Пускай название «Москва» звучит весьма современно и вызывает в памяти достовернейшие события нашего столетия, – удаленность бывшей столицы и величие этих событий придают ей поэтичность, как никакому другому городу. В этих эпических сценах есть нечто величественное и странным образом контрастирующее с духом нашего века, века геометров и торговцев ценными бумагами. Так что я с огромным нетерпением жду когда окажусь в Москве […] хочу представить сколько возможно полную картину сей обширной и ни на что не похожей империи (I, 334).
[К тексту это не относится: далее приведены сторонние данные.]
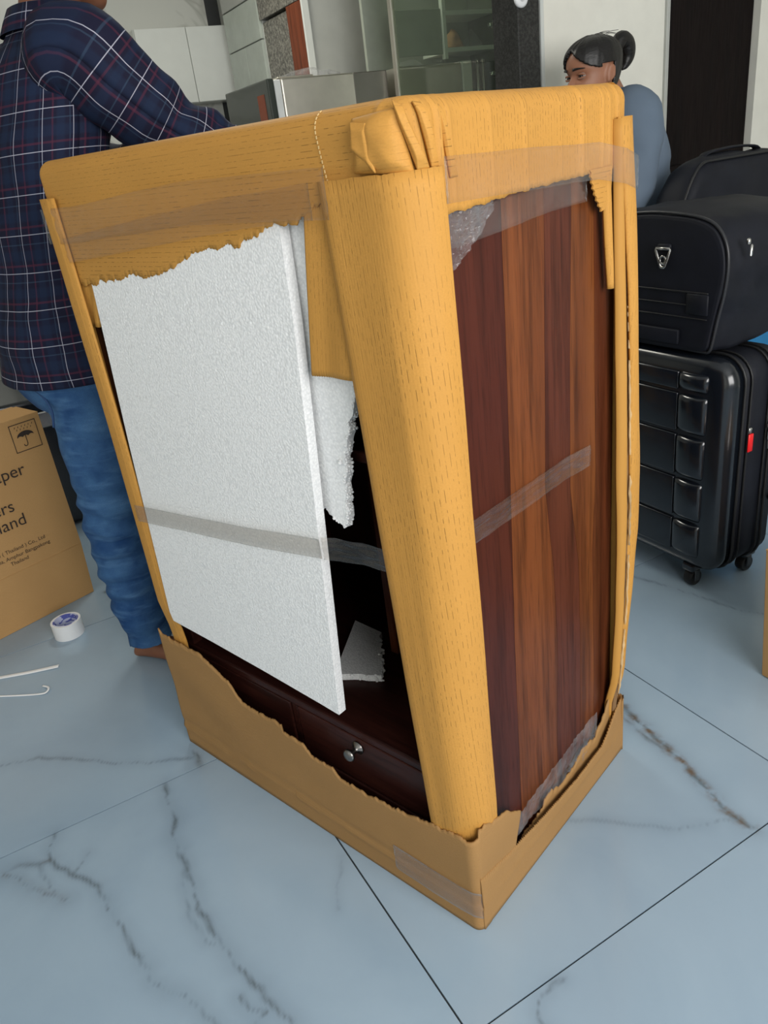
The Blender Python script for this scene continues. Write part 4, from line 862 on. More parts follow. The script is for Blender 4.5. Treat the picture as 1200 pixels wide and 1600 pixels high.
part(suit, 'body', *fix_normals(slab_loft([(1.579, so(0.004, 0.06)), (1.64, so(0.002, 0.06)), (1.725, so(0.004, 0.06)), (1.745, so(0.02, 0.06)), (1.752, so(0.05, 0.06))])), M_BLACKFAB)
for a_ in (1.579, 1.603, 1.672, 1.690): part(suit, 'zip_piping', *tube([(a_, y, z) for y, z in so(-0.002, 0.066)], 0.0042 if a_ in (1.579, 1.690) else 0.003, 6, True), M_RUBBER)
zg = [0.10, 0.205, 0.325, 0.445, 0.555, 0.61]
for za, zb in zip(zg[:-1], zg[1:]):
    part(suit, 'rib_panel', *box(1.5135, 1.525, 1.287, 1.572, za+0.005, zb-0.004, 0.004, 3), M_BLACKSH)
    zs_ = [za+0.006, za+0.012, za+0.022, zb-0.018, zb-0.009, zb-0.004]; ks = [0.35, 0.8, 1.0, 1.0, 0.8, 0.35]
    part(suit, 'rib_column', *fix_normals(loft([[(1.5235-0.020*k*max(0.0, math.sin(t))**0.8 if math.sin(t) > 0 else 1.526, 1.243-0.044*math.cos(t)*(0.85+0.15*k), z) for t in np.linspace(0, 2*PI, 28, endpoint=False)] for z, k in zip(zs_, ks)])), M_BLACKSH)
M_TAG = M_RED
part(suit, 'zip_pull', *join(box(1.600, 1.612, B0s-0.008, B0s-0.004, 0.452, 0.468, 0.002, 1)), M_CHROME)
part(suit, 'red_tag', *box(1.598, 1.616, B0s-0.010, B0s-0.006, 0.405, 0.452, 0.0015, 1), M_TAG, label='small red rubber zip tag')
part(suit, 'zip_pull', *join(tube([(1.675+0.008*math.cos(t), B0s-0.010, 0.458+0.008*math.sin(t)) for t in np.linspace(0, 2*PI, 12, endpoint=False)], 0.0025, 6, True), box(1.668, 1.690, B0s-0.014, B0s-0.008, 0.42, 0.448, 0.003, 2), box(1.672, 1.679, B0s-0.012, B0s-0.009, 0.395, 0.422, 0.001, 1)), M_CHROME)
part(suit, 'carry_handle', *tube([(1.72, B0s, 0.43), (1.72, B0s-0.028, 0.40), (1.72, B0s-0.03, 0.33), (1.72, B0s-0.028, 0.27), (1.72, B0s, 0.24)], 0.010, 8), M_BLACKFAB)
for x, y in ((1.552, 1.238), (1.552, 1.54), (1.715, 1.20), (1.715, 1.54)):
    v, f = lathe([(0.008, -0.013), (0.021, -0.013), (0.023, -0.009), (0.023, 0.009), (0.021, 0.013), (0.008, 0.013)], 20); wv = [(x+a, y+c, 0.023+b) for a, b, c in v]
    wh = part(suit, 'wheel', wv, f, M_RUBBER, auto=40)
    b_ = BASE[suit.name]; hv, hf = join(box(x-0.024, x+0.024, y-0.019, y+0.019, 0.048, 0.072, 0.006, 2), box(x-0.010, x+0.010, y-0.018, y-0.014, 0.015, 0.05, 0.002, 1), box(x-0.010, x+0.010, y+0.014, y+0.018, 0.015, 0.05, 0.002, 1))
    link('caster_fork', mesh_from([(p_[0]-b_[0], p_[1]-b_[1], p_[2]-b_[2]) for p_ in hv], hf, None, False, 'caster_fork'), M_BLACKSH, wh)

# black holdall on the suitcase
duf = rthing('holdall_bag', 'black nylon holdall with a metal triangle ring standing on the suitcase', 'bag', 1.7, 1.36, 0.652)
eo = [(1.56, 0.962), (1.47, 0.968), (1.40, 0.971), (1.324, 0.967), (1.262, 0.958), (1.222, 0.940), (1.197, 0.905), (1.189, 0.86), (1.194, 0.80), (1.207, 0.74), (1.217, 0.685), (1.224, 0.664), (1.245, 0.655), (1.33, 0.653), (1.45, 0.653), (1.56, 0.655), (1.60, 0.70), (1.605, 0.80), (1.60, 0.92)]
eoS = [(q.x, q.y) for q in smooth_path([(a, b, 0) for a, b in eo+[eo[0]]], 72)[:-1]]
ceo = np.mean(eoS, axis=0); rings = []
for a_, k, dz in ((1.530, 0.93, 0), (1.533, 0.985, 0), (1.545, 1.01, 0), (1.60, 1.03, 0.0), (1.68, 1.045, 0.004), (1.78, 1.04, 0.015), (1.87, 1.0, 0.03), (1.92, 0.93, 0.04), (1.94, 0.75, 0.05)):
    r_ = []
    for y, z in eoS:
        yy = ceo[0]+(y-ceo[0])*k; zz = ceo[1]+(z-ceo[1])*k; lo = max(0, (0.80-zz)/0.15); zz = max(zz+dz*lo, 0.652+0.0)
        w_ = 0.010*nz(a_*16, yy*12, zz*12) if 1.54 < a_ else 0.003*nz(yy*14, zz*14)
        r_.append((a_, yy+w_, max(zz+w_*0.6, 0.6525)))
    rings.append(r_)
rs = []
for i in range(len(rings)-1):
    for k in range(4):
        t = k/4; q_ = np.array(rings[i])*(1-t)+np.array(rings[i+1])*t
        for q in q_: q[1] += 0.006*nz(q[0]*30, q[1]*15, q[2]*20)*(q[0] > 1.55)
        rs.append(q_)
rs.append(np.array(rings[-1]))
part(duf, 'body', *fix_normals(loft(rs)), M_BLACKFAB)
part(duf, 'end_piping', *tube([(1.540, y, z) for y, z in [(ceo[0]+(a-ceo[0])*1.022, max(0.656, ceo[1]+(b-ceo[1])*1.022)) for a, b in eoS]], 0.0042, 6, True), plain('piping', (0.02, 0.021, 0.025), 0.35))
for zz, hh in ((0.795, 0.004), (0.765, 0.003), (0.735, 0.003)): part(duf, 'end_seam', *box(1.5265, 1.532, 1.225, 1.575, zz, zz+hh, 0.001, 1), M_RUBBER)
part(duf, 'end_strap', *box(1.5245, 1.531, 1.222, 1.285, 0.745, 0.795, 0.003, 1), M_BLACKFAB)
part(duf, 'end_handle', *box(1.522, 1.531, 1.30, 1.56, 0.668, 0.705, 0.005, 2), M_BLACKFAB)
tri = [(0.024, 0.020), (-0.024, 0.020), (-0.006, -0.024), (0.006, -0.024)]
def tri_path(k): return [(1.521, 1.355+a*k, 0.875+b*k) for a, b in [((tri[i][0]*(1-t)+tri[(i+1) % 4][0]*t), (tri[i][1]*(1-t)+tri[(i+1) % 4][1]*t)) for i in range(4) for t in (0.06, 0.5, 0.94)]]
part(duf, 'triangle_ring', *join(tube(tri_path(1.0), 0.0038, 6, True), tube([(1.521, 1.355+0.009*math.cos(t), 0.868+0.009*math.sin(t)) for t in np.linspace(0, 2*PI, 12, endpoint=False)], 0.003, 6, True)), M_CHROME, label='dull metal triangle ring')
part(duf, 'ring_loop', *box(1.521, 1.531, 1.335, 1.375, 0.889, 0.905, 0.003, 1), M_BLACKFAB)
part(duf, 'zip_pull', *join(box(1.575, 1.585, 1.163, 1.172, 0.90, 0.915, 0.003, 1), box(1.582, 1.590, 1.160, 1.166, 0.875, 0.902, 0.003, 1)), M_CHROME)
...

Он удивляется и почти в каждой фразе, как видим, настаивает на уникальности этого образования, России. Удивляемся и мы тоже, и будем удивляться, хотя воздержимся от сравнений «Россия – Запад». Такие сравнения и противопоставления лишь продолжают, допустим, с обратным знаком, европейское этнографическое отношение к нам.
Как обстоит дело с миссией России, захватом мира? Все государственные образования складывались в перспективе мира. Ни одно не ограничило себя заранее оговоркой, что его устройство непригодно для других. Любая система правопорядка по своему замыслу универсальна. Инерция каждого государства толкает его к расширению. Почти всякое государство есть тяжелая машина, вне предельной цели кажущаяся нецелесообразной. Кюстин замечает, что без мировой задачи всё окажется неинтересно, величие страны станет бессмысленным.
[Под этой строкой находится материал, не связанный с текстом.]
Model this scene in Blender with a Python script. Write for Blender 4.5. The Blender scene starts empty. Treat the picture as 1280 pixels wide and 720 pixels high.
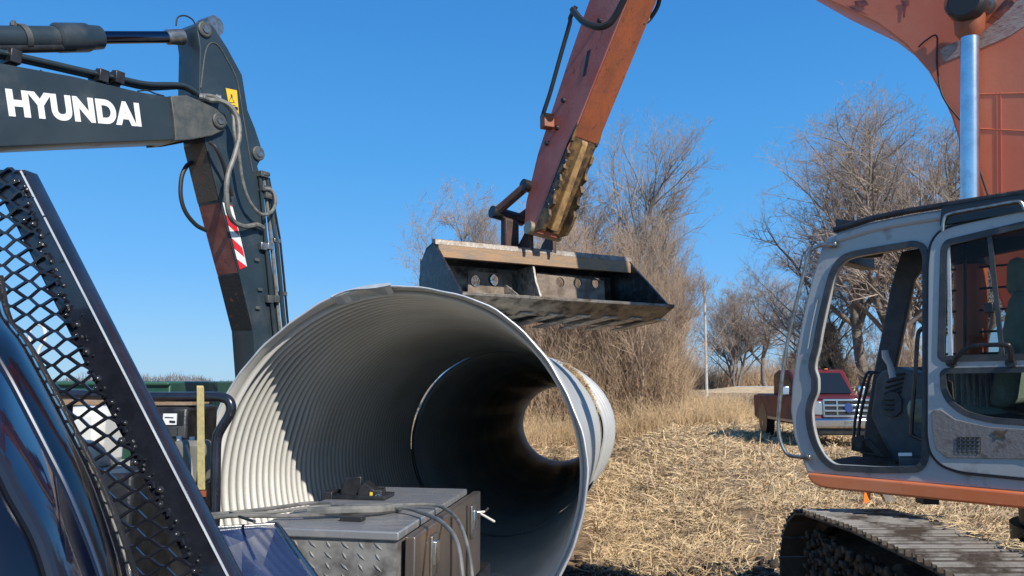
import bpy, math, random
import numpy as np
from mathutils import Vector, Matrix
random.seed(7); rng = np.random.default_rng(7)
sc = bpy.context.scene; COL = sc.collection
PI = math.pi
# ------------------------------------------------------------------ camera
F = 924.0; H = 2.0; PITCH = math.atan(115/F)
cp, sp = math.cos(PITCH), math.sin(PITCH)
cam = bpy.data.cameras.new('camera'); co = bpy.data.objects.new('camera', cam); COL.objects.link(co)
co.location = (0, 0, H); co.rotation_euler = (PI/2 + PITCH, 0, 0)
cam.sensor_width = 36; cam.lens = 36*F/1280; cam.clip_start = 0.05; cam.clip_end = 3000
sc.camera = co
sc.view_settings.view_transform = 'Standard'; sc.view_settings.look = 'None'; sc.view_settings.exposure = 0
def ray(px, py):
    a = (px-640)/F; b = (360-py)/F
    return Vector((a, cp - b*sp, sp + b*cp))
def at(px, py, Y):
    r = ray(px, py); return Vector((0, 0, H)) + r*(Y/r.y)
def atz(px, py, z):
    r = ray(px, py); return Vector((0, 0, H)) + r*((z-H)/r.z)
class Plane:
    "vertical plane through P whose horizontal axis makes angle deg with +x; n looks back at the viewer"
    def __init__(s, P, deg, tilt=0):
        a = math.radians(deg); s.P = Vector(P); s.u = Vector((math.cos(a), math.sin(a), 0)); s.v = Vector((0, 0, 1))
        s.n = Vector((math.sin(a), -math.cos(a), 0))
    def hit(s, px, py):
        r = ray(px, py); k = (s.P-Vector((0, 0, H))).dot(s.n)/r.dot(s.n); w = Vector((0, 0, H))+r*k-s.P
        return (w.dot(s.u), w.z)
    def W(s, a, b, d=0): return s.P + s.u*a + s.v*b + s.n*d
    def px(s, px, py, d=0):
        q = s.moved(d) if d else s
        a, b = q.hit(px, py); return q.W(a, b, 0)
    def moved(s, d): p = Plane(s.P + s.n*d, 0); p.u, p.v, p.n = s.u, s.v, s.n; return p
    def M(s):
        m = Matrix.Identity(4)
        for i, c in enumerate((s.u, s.v, s.n, s.P)):
            for j in range(3): m[j][i] = c[j]
        return m
# ------------------------------------------------------------------ materials
MATS = {}
def mat(name, col, rough=.6, metal=0, col2=None, ns=6, lo=.4, hi=.65, bump=0, bs=40, coat=0, alpha=1, dirt=None, dlo=.55, dhi=.7, ds=3, spec=.5, detail=6, bdist=.01, stretch=None):
    m = bpy.data.materials.new(name); m.use_nodes = True; nt = m.node_tree; N = nt.nodes; L = nt.links
    b = N['Principled BSDF']; b.inputs['Roughness'].default_value = rough; b.inputs['Metallic'].default_value = metal
    b.inputs['Base Color'].default_value = (*col, 1); b.inputs['Coat Weight'].default_value = coat; b.inputs['Coat Roughness'].default_value = .04
    b.inputs['Specular IOR Level'].default_value = spec
    tc = N.new('ShaderNodeTexCoord'); src = tc.outputs['Object']
    if stretch:
        mp = N.new('ShaderNodeMapping'); mp.inputs['Scale'].default_value = stretch; L.new(src, mp.inputs[0]); src = mp.outputs[0]
    def noise(scale, det=detail):
        n = N.new('ShaderNodeTexNoise'); n.inputs['Scale'].default_value = scale; n.inputs['Detail'].default_value = det; n.inputs['Roughness'].default_value = .62
        L.new(src, n.inputs['Vector']); return n.outputs['Fac']
    def ramp(f, a, c):
        r = N.new('ShaderNodeMapRange'); r.inputs[1].default_value = a; r.inputs[2].default_value = c; L.new(f, r.inputs[0]); return r.outputs[0]
    def mix(f, A, B):
        x = N.new('ShaderNodeMix'); x.data_type = 'RGBA'; L.new(f, x.inputs[0])
        for s_, q in ((x.inputs[6], A), (x.inputs[7], B)):
            if isinstance(q, tuple): s_.default_value = (*q, 1)
            else: L.new(q, s_)
        return x.outputs[2]
    cur = col
    if col2: cur = mix(ramp(noise(ns), lo, hi), col, col2)
    if dirt:
        f = ramp(noise(ds, 9), dlo, dhi); cur = mix(f, cur if not isinstance(cur, tuple) else col, dirt)
        rr = N.new('ShaderNodeMapRange'); rr.inputs[3].default_value = rough; rr.inputs[4].default_value = max(rough, .75); L.new(f, rr.inputs[0]); L.new(rr.outputs[0], b.inputs['Roughness'])
    if not isinstance(cur, tuple): L.new(cur, b.inputs['Base Color'])
    if bump:
        bp = N.new('ShaderNodeBump'); bp.inputs['Strength'].default_value = bump; bp.inputs['Distance'].default_value = bdist; L.new(noise(bs, 4), bp.inputs['Height']); L.new(bp.outputs[0], b.inputs['Normal'])
    MATS[name] = m; return m
def glass(name, tint, alpha=.3, rough=.03):
    m = bpy.data.materials.new(name); m.use_nodes = True; nt = m.node_tree; N = nt.nodes; L = nt.links; N.clear()
    o = N.new('ShaderNodeOutputMaterial'); t = N.new('ShaderNodeBsdfTransparent'); t.inputs[0].default_value = (*tint, 1)
    p = N.new('ShaderNodeBsdfPrincipled'); p.inputs['Base Color'].default_value = (.02, .02, .022, 1); p.inputs['Roughness'].default_value = rough
    x = N.new('ShaderNodeMixShader'); x.inputs[0].default_value = alpha; L.new(t.outputs[0], x.inputs[1]); L.new(p.outputs[0], x.inputs[2]); L.new(x.outputs[0], o.inputs[0]); return m
galv = mat('galvanized_steel', (.74, .73, .69), .45, .15, (.62, .60, .56), 1.6, .3, .75, dirt=(.50, .475, .42), dlo=.62, dhi=.95, ds=.8, bump=.12, bs=30)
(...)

Из подобного общественного устройства [введенного Петром деления всех на 14 классов свободных военных и гражданских, прикасание к телу которых карается по суду и остальную массу крепостных и солдат, чье тело не неприкосновенно] проистекает столь мощная лихорадка зависти, столь неодолимый зуд честолюбия, что русский народ должен утратить способность ко всему, кроме завоевания мира […] тот избыток жертв, на какие обрекает здесь общество человека, не может объясняться ничем иным, кроме подобной цели (I, 340).
Даже если люди сами того не знают, тем более не высказывают вслух, победа над целым миром, мысль о его завладении составляет тайную жизнь России. И снова сам Кюстин заражается этой тайной жизнью, легко втягивается в настроение готовности к любой жертве ради предельной цели, в мировую миссию, присоединяется к ней тем, что формулирует ее на свой лад, отталкиваясь от родного, близкого. Он планирует для России:
Я вижу этого колосса вблизи, и мне трудно себе представить, чтобы сие творение божественного Промысла […] его предназначение – покарать дурную европейскую цивилизацию посредством нового нашествия; нам непрестанно угрожает извечная восточная тирания и мы станем ее жертвами, коли навлечем на себя эту кару (I, 341 сл.).
5. Фасад и изнанка
Обратим внимание на интенсивный показ. Что мы обычно старательно показываем? Уже говорилось о самом распространенном способе скрыть что-то важное от наблюдателя (шпиона): подчеркнутым образом продемонстрировать перед ним то, что должно привлечь, приковать, как говорится, к себе его взгляд. В меру нарочитой выраженности этого показа всегда происходит такое же интенсивное сокрытие. Сокрытие при этом бывает и от самих же себя. Так пьяница говорит, что ему надо, чтобы помочь жене в хозяйстве, обязательно сходить в магазин за спичками; он уверен что именно так дело и обстоит.
Когда смотришь на что-то, твой взгляд может быть указателем для другого, поэтому на скрываемое в принципе не смотрят. Противоправные вещи делаются характерным образом с отводом глаз своих и чужих, в каком-то смысле не глядя. Преступник не лжет, когда говорит сгоряча в начале следствия, что ничего плохого не делал: он в меру возможности действительно старался не смотреть на то, что делает, и следствие должно только спокойно напомнить ему о нем самом. Делая недолжное, мы обязательно делаем при этом что-то должное, например, карманник говорит с обворовываемым любезным вежливым тоном, или наоборот сердитым скандальным, но делая вид, что он обязан быть сердитым. Делая недолжное, мы одновременно делаем что-то другое, отвлекающее, и наше внимание распределено между двумя вещами, из которых одну мы неизбежно замечаем меньше чем другую.